De la servitude des réseaux sociaux

« La suspension sceptique du jugement » est la fameuse « épochè » des philosophes qui, comme La Mothe Le Vayer, s'en revendiquaient. Pour nous, humbles petits serviteurs du « pouvoir d'achat », ce doute est une manière « de se donner du lousse », de nous ménager l'un l'autre et d'éviter qu'on se sente perpétuellement dans un climat anxiogène. C'est bien le problème de ces plate-formes que de pouvoir nous stimuler à tout moment du jour et de la nuit. Quelle belle manière de créer le plus bel instrument de servitude de notre histoire.

« Puisque la fin, comme la première dans notre intention, est celle qui règle toutes nos actions, ce n'est pas merveille qu'où sont proposées les plus grandes récompenses, là se trouvent aussi les plus pénibles travaux, et que les prétentions de la cour étant si hautes, et presque infinies, elles obligent ceux qui les ont à des servitudes extrêmes. Il n'y a rien à quoi un courtisan ne se soumette pour complaire à cette douce espérance qui ne le quitte jamais, et que les Italiens ont fort bien nommée « le pain des misérables ». Les mouches ne peuvent être diverties de suivre le miel. Une fourmi fera plus de chemin en peu d'heures, à proportion de son corps, pour aller chercher quelques grains de froment, que le soleil en toute sa révolution journalière. La proie fait quitter les bois aux bêtes les plus farouches. Et peu d'appât oblige le poisson à se jeter dans la nasse, ou à se prendre à l'hameçon. Mais la passion qu'ont tous ces animaux pour ce qu'ils affectionnent le plus n'a rien de comparable aux désirs des hommes de cour qui donnent les plus beaux jours de leur vie, et renoncent volontairement à leur liberté, sur la créance qu'ils prennent de pouvoir un jour satisfaire à tous leurs souhaits. » (François de La Mothe Le Vayer, De la liberté et de la servitude).
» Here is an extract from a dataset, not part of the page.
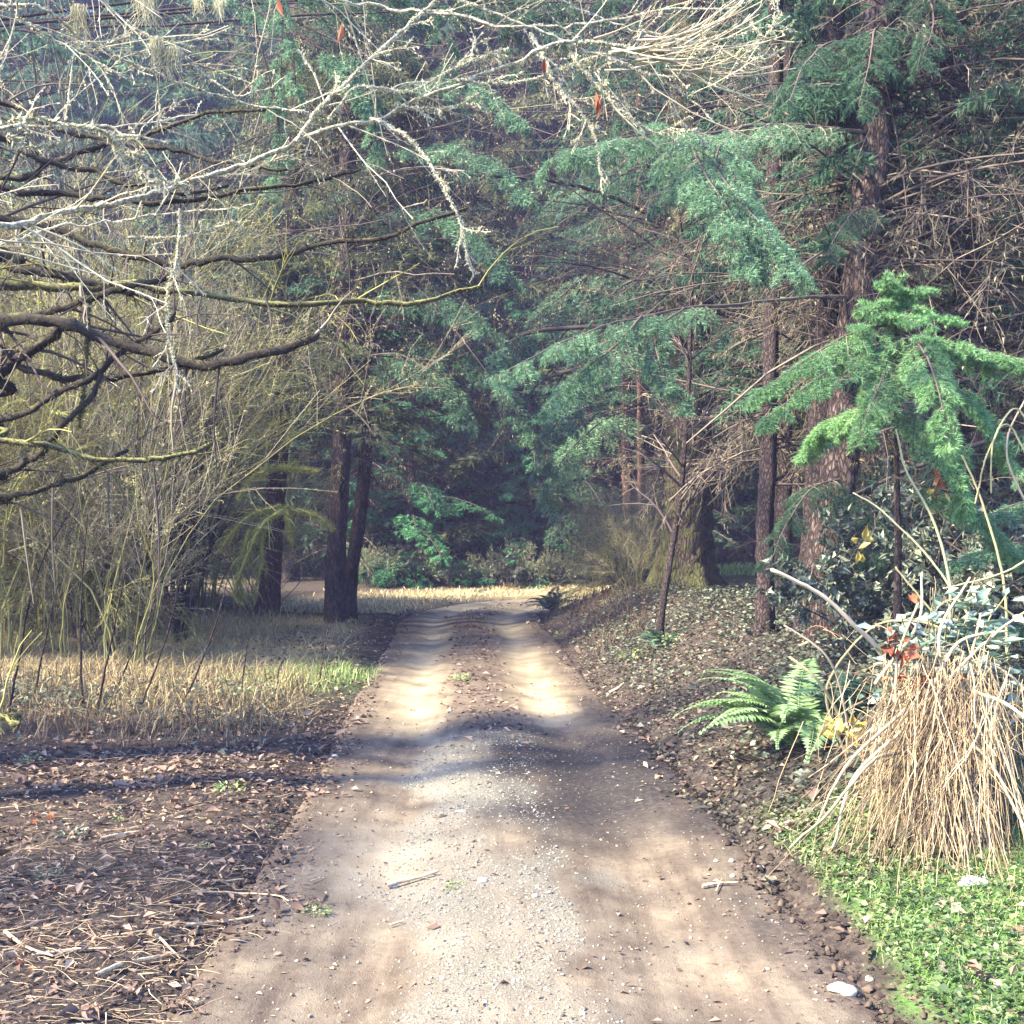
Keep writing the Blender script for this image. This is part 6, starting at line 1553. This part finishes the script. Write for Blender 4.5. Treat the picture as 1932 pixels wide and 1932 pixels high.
for px, py, s, lab in [(435, 1495, .11, 'bright green weed on the brown litter beside the road'), (218, 1532, .05, 'small green seedling amid the dark leaves'), (225, 1548, .04, 'second small seedling just below the first'), (135, 1582, .09, 'dark green weed left of the short thick stick'), (85, 1660, .08, 'dull green tuft near the red-brown leaf'), (60, 1440, .08, 'small green plant with dry stalks behind the litter'), (595, 1720, .07, 'sprig of green needles lying on the road'),
                       (860, 1672, .06, 'flat mossy green patch on the gravel'), (505, 1565, .04, 'little dark weed by the left road edge'), (385, 1600, .04, 'tiny weed on the litter'), (868, 1285, .13, 'green tuft on the crown of the far road'), (450, 1322, .2, 'green clump at the shaded edge of the meadow'), (1260, 1220, .2, 'pale green weed on the leafy right verge'), (1195, 1245, .2, 'green tuft by the right road edge under the sapling'), (1060, 1205, .15, 'low green plants by the far right road edge')]:
    c = on(px, py); mb = MB(); n = 70
    a = rng.uniform(0, 6.28, n); rr = s * np.sqrt(rng.random(n)) * 0.8
    fl = 0.25 if 'lying' in lab or 'flat' in lab else 1.0
    p = c[None] + np.stack([np.cos(a) * rr, np.sin(a) * rr, rng.uniform(0.0, 0.5, n) * s * fl], -1)
    d = np.stack([np.cos(a), np.sin(a), rng.normal(0.3, 0.4, n) * fl], -1)
    leaves(mb, p, d, nrm(np.stack([rng.normal(0, .4, n), rng.normal(0, .4, n), np.ones(n)], -1)), s * rng.uniform(0.2, 0.4, n), s * rng.uniform(0.1, 0.2, n), 0.15, rng.uniform(0.4, 1, n) if py < 1500 or px > 400 else None, 0.05)
    o = thing('weed', lab, 'weed', tuple(c)); part('leaves', mb, M['clover'] if 'dark' not in lab and 'dull' not in lab else M['ivy'], o, kind='stuff')

# ------------------------------------------------------------------ added tint haze
TINT_HAZE = 0.0017
if TINT_HAZE:
    mb = MB(); x0, x1, y0, y1, z0, z1 = -90, 90, -30, 110, -3, 40
    V = [(x, y, z) for z in (z0, z1) for y in (y0, y1) for x in (x0, x1)]
    mb.add(V, [(0, 2, 3, 1), (4, 5, 7, 6), (0, 1, 5, 4), (2, 6, 7, 3), (0, 4, 6, 2), (1, 3, 7, 5)])
    m, t, o = nodes('tint_haze')
    pv = t.nodes.new('ShaderNodeVolumePrincipled')
    pv.inputs['Color'].default_value = (0.45, 0.46, 1.0, 1)  # blue-violet volume added to lift and cool the shadows
    pv.inputs['Density'].default_value = TINT_HAZE
    t.links.new(pv.outputs[0], o.inputs['Volume'])
    hz = link('tint_haze', mb.mesh('tint_haze', m)); hz['kind'] = 'stuff'
print('TRIS unique', sum(sum(len(p.vertices) - 2 for p in m.polygons) if len(m.polygons) < 2000 else len(m.loops) - 2 * len(m.polygons) for m in bpy.data.meshes))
Dans un second traité sceptique, La Mother Le Vayer y va de quelques réflexions sur ces deux notions. De prime abord, il voit très bien comment il est impossible de trouver « un genre de vie qui n'assujettissent ceux qui s'y sont adonnés », remettant en question la possibilité des corps libres dans la société humaine. Ensuite, il énumère autant les servitudes externes comme la gloire et les charges publiques, qu'internes comme nos passions qui nous guident. Enfin, il chemine de la fausse liberté des philosophes pour aboutir à l'enfer de la servitude : la cour des Rois. À travers tout ce trajet rempli de doutes, La Mother Le Vayer donne à la liberté le même traitement que le sens commun. Il la chasse pour découvrir la servitude à sa place. Partout l'homme se trouve seul. Partout l'individu est enchaîné. Partout la célébrité augmente l'emprise sur la chair. Partout la gloire demande des sacrifices. Partout l'indépendance d'esprit est remise en question autant que l'a été la raison. Partout le clair-obscur subsiste et le ris de Démocrite sonne en écho. Partout la folie se fait voir, là où le doute n'y est pas.
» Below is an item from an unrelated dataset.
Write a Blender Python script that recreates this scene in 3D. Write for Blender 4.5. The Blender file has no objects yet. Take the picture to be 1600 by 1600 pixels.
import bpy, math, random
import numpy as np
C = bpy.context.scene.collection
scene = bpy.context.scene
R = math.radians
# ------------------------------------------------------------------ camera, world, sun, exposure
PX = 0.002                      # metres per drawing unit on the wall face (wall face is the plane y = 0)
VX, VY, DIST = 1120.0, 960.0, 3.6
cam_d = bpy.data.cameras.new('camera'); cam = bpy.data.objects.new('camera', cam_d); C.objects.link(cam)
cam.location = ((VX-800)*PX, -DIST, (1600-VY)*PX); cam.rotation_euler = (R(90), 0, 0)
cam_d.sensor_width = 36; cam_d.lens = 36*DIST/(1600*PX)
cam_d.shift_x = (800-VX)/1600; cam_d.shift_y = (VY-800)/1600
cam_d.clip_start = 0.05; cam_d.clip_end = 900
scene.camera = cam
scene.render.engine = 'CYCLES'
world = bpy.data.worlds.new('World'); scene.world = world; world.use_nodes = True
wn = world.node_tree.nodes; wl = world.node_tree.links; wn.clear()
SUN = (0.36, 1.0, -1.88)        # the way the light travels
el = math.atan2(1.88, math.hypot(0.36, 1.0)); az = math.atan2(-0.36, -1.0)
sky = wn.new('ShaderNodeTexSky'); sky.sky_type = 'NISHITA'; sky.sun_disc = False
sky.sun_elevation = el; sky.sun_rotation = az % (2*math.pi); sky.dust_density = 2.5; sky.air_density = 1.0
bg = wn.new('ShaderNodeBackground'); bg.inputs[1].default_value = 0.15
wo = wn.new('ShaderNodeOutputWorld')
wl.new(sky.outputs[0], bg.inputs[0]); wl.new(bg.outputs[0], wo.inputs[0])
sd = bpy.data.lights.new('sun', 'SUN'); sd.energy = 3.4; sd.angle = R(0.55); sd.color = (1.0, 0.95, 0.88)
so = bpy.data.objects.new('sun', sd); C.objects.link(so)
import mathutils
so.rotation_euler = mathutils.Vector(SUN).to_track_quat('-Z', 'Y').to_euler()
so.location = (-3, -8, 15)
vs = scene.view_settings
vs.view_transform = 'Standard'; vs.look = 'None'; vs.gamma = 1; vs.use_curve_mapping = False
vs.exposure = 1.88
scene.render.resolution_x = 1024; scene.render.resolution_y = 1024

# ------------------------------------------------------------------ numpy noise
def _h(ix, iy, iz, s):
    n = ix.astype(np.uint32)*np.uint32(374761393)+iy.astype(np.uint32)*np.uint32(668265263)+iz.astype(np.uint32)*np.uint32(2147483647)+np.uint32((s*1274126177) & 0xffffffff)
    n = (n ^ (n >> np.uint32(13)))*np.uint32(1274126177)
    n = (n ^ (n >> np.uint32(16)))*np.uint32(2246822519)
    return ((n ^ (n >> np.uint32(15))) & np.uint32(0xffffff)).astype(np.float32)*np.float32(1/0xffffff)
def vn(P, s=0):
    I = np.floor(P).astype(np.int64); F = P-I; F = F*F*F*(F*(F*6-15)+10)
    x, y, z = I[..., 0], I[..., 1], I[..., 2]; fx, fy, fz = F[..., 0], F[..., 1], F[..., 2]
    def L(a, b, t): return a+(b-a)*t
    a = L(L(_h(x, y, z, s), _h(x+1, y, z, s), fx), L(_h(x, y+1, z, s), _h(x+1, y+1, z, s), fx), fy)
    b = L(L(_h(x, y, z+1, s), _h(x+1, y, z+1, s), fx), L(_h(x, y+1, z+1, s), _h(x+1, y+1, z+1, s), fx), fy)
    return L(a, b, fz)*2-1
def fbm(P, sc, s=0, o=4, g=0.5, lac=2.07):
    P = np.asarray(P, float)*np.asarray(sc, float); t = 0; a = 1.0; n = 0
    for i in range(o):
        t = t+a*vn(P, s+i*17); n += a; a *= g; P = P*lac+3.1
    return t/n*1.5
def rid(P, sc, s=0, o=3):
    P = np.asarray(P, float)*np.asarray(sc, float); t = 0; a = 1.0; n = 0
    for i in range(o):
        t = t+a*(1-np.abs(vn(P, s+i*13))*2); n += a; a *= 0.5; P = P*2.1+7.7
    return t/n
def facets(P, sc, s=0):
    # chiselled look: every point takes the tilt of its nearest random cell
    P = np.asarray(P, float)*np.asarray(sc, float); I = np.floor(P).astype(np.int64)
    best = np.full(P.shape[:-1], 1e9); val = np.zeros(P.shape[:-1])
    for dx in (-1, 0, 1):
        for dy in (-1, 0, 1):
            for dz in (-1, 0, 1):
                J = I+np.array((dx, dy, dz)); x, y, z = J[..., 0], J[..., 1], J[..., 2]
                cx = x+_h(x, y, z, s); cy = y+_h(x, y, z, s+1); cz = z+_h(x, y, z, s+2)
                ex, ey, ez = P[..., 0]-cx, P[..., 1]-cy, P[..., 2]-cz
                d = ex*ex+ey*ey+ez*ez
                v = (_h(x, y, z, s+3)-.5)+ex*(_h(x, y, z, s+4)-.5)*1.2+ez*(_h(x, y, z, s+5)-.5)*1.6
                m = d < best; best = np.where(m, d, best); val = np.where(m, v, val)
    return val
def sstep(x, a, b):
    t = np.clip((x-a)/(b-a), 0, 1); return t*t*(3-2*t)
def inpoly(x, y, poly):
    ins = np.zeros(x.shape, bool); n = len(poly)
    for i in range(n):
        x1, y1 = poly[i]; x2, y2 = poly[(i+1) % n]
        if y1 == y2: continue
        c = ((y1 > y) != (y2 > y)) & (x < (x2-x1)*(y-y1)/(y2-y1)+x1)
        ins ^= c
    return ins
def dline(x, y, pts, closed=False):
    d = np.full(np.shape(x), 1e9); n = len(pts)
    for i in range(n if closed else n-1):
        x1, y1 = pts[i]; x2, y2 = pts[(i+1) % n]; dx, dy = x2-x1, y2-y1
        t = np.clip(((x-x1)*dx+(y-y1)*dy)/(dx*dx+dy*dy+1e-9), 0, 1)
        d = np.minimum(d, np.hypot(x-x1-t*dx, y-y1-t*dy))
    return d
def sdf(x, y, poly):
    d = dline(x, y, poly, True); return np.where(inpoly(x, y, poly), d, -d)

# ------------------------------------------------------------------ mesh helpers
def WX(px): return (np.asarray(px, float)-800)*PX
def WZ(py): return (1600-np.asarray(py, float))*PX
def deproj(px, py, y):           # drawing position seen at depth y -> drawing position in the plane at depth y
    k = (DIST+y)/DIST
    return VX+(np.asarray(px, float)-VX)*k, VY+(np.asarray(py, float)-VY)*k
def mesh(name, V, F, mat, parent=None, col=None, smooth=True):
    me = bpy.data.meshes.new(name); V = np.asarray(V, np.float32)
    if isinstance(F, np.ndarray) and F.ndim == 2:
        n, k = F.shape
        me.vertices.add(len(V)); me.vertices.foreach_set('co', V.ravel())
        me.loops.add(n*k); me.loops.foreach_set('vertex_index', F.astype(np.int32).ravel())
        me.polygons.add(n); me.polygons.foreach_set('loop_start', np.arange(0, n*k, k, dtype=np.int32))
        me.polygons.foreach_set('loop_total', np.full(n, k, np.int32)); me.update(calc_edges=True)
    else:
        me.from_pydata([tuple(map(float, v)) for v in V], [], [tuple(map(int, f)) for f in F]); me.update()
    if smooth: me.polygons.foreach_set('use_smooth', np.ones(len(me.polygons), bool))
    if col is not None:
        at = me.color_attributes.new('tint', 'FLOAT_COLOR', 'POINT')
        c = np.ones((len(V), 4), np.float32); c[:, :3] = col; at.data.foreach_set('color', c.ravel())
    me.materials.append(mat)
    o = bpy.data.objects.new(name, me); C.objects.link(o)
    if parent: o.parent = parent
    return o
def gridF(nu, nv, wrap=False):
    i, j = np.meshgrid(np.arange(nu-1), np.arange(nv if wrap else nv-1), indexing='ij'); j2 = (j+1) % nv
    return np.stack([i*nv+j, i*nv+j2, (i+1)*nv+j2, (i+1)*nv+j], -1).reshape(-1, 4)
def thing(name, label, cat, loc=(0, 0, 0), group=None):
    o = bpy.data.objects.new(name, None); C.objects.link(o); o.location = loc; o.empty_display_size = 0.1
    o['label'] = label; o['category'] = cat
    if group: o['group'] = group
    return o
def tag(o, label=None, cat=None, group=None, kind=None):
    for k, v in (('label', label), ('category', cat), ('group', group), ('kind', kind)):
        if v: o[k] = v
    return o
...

Ce que donne la possibilité des réseaux sociaux, c'est la possibilité d'une multitude de cour du Roi avec ses tyranneaux du numérique. La possibilité des réseaux sociaux, c'est autant la liberté de s'associer avec ceux qui pensent et se pensent comme nous, que la servitude d'être lié à autant de gens dont on ne sait, au final, pas grand chose. Comme la liberté n'est pas vraiment sur les réseaux sociaux mais plutôt dans les amitiés qu'ils permettent de tisser, c'est une raison de plus pour se réfugier dans le clair-obscur identifié. Choisir de nier ce doute, c'est choisir la folie, qu'aucun en doute.


« Car il y a des folies de toutes façons, et elles n'ont pas toute le même visage. Il y en a d'étudiées, comme de naturelles. Il y en a d'austères et de sérieuses, comme de gaies et d'enjouées; ci sono dei matti savi, et dei savi matti, dit le proverbe Italien. (Il y a des fous sages, et des sages fous.) Et ce qui est d'une assez plaisante considération, c'est qu'il n'y en a point de plus fous, que ceux qui veulent faire les Médecins dans ce grand Hôpital des Incurables (...) comme le premier degré de folie est de s'estimer sage, le second est de faire profession de sagesse, et le troisième de vouloir en conséquence réformer le monde, et guérir la folie des autres. » (François de La Mothe Le Vayer, Petit traité sceptique sur cette commune façon de parler : N'avoir pas le Sens commun).